Exercise instructions
Restate word for word the lines of the data below, from the first through the one that has "scene.camera = cam".
Start of Data
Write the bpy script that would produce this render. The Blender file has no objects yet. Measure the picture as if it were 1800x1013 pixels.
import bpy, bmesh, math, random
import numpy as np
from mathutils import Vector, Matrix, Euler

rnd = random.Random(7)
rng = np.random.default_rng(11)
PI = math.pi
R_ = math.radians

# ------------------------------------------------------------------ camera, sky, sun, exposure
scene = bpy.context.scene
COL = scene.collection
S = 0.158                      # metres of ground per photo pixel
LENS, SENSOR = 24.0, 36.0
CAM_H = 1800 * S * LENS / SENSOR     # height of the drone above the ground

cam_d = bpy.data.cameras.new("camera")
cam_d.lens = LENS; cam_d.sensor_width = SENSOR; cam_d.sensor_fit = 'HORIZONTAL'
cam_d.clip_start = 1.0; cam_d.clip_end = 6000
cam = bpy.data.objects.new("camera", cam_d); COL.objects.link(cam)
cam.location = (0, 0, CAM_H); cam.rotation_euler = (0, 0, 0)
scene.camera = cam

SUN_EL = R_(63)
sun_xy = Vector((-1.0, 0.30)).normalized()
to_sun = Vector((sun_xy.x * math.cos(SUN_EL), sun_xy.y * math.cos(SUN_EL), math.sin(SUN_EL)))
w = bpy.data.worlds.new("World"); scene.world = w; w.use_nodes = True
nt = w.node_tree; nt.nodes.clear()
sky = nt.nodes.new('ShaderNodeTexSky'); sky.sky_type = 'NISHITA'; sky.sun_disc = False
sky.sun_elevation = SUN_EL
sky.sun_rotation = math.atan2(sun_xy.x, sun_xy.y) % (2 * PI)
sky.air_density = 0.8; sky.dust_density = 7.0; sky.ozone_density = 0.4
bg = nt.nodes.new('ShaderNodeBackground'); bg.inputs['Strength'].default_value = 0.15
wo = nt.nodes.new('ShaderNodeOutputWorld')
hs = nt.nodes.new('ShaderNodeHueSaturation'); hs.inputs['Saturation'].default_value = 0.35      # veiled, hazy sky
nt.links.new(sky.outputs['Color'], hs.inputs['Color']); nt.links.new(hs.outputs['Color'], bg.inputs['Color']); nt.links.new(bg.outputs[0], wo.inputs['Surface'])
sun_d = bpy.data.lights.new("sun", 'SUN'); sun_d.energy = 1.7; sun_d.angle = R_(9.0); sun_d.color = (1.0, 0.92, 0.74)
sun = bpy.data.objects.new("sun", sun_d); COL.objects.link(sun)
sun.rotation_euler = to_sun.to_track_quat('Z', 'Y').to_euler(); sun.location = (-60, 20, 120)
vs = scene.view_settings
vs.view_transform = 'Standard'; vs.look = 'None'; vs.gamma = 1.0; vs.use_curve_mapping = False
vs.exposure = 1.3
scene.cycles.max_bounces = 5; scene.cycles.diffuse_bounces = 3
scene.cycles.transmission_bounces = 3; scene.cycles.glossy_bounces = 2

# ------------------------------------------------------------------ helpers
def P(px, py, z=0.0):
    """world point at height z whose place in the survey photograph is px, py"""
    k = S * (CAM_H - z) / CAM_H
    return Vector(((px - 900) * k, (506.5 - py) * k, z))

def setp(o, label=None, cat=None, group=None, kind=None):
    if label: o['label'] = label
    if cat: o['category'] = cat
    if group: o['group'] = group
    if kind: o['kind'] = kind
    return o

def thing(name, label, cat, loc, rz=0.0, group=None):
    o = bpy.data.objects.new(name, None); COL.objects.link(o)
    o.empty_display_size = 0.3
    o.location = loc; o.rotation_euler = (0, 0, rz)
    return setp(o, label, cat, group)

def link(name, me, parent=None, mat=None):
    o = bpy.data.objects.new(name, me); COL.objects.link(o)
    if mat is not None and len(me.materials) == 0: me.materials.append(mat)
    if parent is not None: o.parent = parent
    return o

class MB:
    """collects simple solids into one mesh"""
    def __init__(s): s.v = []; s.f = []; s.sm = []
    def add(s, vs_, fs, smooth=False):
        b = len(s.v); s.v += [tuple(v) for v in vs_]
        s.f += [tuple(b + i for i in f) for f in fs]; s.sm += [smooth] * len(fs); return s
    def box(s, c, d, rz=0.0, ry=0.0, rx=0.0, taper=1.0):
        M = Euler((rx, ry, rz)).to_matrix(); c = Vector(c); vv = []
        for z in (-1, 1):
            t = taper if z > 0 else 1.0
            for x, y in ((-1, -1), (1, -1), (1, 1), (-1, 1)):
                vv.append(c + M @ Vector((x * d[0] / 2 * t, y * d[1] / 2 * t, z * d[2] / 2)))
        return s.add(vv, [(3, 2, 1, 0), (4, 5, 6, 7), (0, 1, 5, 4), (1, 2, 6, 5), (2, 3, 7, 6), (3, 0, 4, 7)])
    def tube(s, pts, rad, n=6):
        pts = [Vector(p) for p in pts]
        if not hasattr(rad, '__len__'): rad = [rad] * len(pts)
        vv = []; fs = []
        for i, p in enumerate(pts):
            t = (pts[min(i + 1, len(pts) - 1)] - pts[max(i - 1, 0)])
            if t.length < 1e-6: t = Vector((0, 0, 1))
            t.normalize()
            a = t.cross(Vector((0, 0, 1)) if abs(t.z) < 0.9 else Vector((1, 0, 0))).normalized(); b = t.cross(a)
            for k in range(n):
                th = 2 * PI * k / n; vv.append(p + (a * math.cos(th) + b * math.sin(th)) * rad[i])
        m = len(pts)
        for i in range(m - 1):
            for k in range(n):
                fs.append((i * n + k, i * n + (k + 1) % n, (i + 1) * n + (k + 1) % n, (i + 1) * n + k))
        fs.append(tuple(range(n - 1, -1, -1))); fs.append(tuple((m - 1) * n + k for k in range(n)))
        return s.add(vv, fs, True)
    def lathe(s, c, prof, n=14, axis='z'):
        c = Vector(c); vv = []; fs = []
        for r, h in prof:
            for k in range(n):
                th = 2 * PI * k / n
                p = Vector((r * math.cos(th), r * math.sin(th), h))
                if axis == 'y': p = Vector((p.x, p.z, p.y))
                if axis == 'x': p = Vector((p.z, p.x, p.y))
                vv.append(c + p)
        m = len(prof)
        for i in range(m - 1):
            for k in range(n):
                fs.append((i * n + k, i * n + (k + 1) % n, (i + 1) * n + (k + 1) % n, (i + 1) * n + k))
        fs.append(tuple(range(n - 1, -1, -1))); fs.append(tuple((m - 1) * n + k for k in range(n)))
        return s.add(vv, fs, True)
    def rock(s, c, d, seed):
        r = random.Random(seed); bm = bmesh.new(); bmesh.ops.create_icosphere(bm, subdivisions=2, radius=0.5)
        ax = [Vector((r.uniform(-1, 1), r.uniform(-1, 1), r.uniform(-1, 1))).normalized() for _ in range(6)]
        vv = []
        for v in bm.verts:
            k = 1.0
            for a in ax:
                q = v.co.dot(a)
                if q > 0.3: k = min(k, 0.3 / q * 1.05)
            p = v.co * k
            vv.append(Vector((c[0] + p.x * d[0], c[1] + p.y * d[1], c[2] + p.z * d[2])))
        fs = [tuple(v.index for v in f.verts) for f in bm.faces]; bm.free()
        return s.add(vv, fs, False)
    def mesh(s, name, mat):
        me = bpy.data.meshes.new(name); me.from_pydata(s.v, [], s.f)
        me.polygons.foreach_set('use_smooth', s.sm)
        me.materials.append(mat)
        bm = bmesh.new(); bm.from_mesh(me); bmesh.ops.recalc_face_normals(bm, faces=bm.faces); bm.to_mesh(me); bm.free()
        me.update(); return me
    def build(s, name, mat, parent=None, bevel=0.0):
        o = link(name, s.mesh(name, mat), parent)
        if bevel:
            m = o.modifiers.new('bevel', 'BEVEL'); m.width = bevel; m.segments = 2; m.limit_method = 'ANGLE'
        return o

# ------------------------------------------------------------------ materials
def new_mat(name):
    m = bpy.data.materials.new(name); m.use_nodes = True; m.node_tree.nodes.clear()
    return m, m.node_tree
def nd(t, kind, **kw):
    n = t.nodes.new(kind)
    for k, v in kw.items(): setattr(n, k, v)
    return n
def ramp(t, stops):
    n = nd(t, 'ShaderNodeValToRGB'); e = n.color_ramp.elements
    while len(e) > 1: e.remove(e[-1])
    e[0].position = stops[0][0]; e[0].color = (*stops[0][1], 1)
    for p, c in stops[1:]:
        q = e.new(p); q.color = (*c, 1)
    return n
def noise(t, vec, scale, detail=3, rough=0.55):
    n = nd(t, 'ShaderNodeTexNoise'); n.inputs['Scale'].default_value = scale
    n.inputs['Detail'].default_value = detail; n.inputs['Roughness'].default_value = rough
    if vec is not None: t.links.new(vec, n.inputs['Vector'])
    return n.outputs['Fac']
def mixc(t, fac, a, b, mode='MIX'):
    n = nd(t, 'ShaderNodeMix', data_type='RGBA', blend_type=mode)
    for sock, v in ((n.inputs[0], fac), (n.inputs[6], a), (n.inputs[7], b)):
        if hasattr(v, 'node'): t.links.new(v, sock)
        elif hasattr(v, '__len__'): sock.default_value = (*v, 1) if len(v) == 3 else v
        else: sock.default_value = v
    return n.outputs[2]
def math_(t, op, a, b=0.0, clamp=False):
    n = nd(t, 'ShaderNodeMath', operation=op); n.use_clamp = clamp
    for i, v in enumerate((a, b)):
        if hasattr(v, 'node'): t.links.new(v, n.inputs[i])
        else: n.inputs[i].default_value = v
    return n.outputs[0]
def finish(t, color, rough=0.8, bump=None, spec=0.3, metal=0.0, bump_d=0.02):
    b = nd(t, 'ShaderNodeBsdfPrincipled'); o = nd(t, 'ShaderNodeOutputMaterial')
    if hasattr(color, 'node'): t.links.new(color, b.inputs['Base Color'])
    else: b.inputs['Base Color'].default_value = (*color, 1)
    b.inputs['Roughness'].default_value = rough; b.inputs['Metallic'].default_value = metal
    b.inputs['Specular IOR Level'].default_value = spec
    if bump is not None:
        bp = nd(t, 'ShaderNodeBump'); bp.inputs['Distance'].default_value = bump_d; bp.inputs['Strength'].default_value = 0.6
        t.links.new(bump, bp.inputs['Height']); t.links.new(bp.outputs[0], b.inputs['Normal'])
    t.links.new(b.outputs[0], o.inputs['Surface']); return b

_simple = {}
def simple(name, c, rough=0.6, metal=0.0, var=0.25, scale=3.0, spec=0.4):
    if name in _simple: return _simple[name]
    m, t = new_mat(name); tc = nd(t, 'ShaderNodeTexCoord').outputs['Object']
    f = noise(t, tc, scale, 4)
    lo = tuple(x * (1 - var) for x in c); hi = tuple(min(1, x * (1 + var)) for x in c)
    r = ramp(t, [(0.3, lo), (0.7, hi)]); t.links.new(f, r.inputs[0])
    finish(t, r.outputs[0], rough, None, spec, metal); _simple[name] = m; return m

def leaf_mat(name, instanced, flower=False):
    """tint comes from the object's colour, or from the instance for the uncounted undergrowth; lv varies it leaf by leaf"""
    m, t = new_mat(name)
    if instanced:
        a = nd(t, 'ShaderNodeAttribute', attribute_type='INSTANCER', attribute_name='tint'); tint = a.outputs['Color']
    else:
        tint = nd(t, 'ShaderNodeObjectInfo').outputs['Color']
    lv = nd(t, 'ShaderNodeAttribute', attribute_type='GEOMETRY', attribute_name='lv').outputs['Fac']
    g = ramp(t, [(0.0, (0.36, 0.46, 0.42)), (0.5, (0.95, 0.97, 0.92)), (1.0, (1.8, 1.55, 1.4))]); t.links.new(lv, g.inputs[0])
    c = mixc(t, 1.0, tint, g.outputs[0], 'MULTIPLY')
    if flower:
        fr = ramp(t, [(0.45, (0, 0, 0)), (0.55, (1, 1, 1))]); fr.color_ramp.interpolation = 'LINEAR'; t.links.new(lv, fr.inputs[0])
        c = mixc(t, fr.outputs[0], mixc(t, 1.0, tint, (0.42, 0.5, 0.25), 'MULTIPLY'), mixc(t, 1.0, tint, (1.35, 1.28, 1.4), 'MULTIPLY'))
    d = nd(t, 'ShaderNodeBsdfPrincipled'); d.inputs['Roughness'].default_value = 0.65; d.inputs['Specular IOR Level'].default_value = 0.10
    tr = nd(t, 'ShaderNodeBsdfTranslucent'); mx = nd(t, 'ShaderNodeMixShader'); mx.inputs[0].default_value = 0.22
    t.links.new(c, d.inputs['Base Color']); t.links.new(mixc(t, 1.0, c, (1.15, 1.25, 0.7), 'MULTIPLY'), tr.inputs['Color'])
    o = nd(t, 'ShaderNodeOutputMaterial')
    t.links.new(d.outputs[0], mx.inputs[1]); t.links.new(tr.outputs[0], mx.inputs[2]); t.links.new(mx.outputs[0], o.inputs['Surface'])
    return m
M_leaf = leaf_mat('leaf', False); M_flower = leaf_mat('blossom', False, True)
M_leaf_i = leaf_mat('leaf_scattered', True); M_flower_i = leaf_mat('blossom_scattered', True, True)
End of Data
Complete answer
Write the bpy script that would produce this render. The Blender file has no objects yet. Measure the picture as if it were 1800x1013 pixels.
import bpy, bmesh, math, random
import numpy as np
from mathutils import Vector, Matrix, Euler

rnd = random.Random(7)
rng = np.random.default_rng(11)
PI = math.pi
R_ = math.radians

# ------------------------------------------------------------------ camera, sky, sun, exposure
scene = bpy.context.scene
COL = scene.collection
S = 0.158                      # metres of ground per photo pixel
LENS, SENSOR = 24.0, 36.0
CAM_H = 1800 * S * LENS / SENSOR     # height of the drone above the ground

cam_d = bpy.data.cameras.new("camera")
cam_d.lens = LENS; cam_d.sensor_width = SENSOR; cam_d.sensor_fit = 'HORIZONTAL'
cam_d.clip_start = 1.0; cam_d.clip_end = 6000
cam = bpy.data.objects.new("camera", cam_d); COL.objects.link(cam)
cam.location = (0, 0, CAM_H); cam.rotation_euler = (0, 0, 0)
scene.camera = cam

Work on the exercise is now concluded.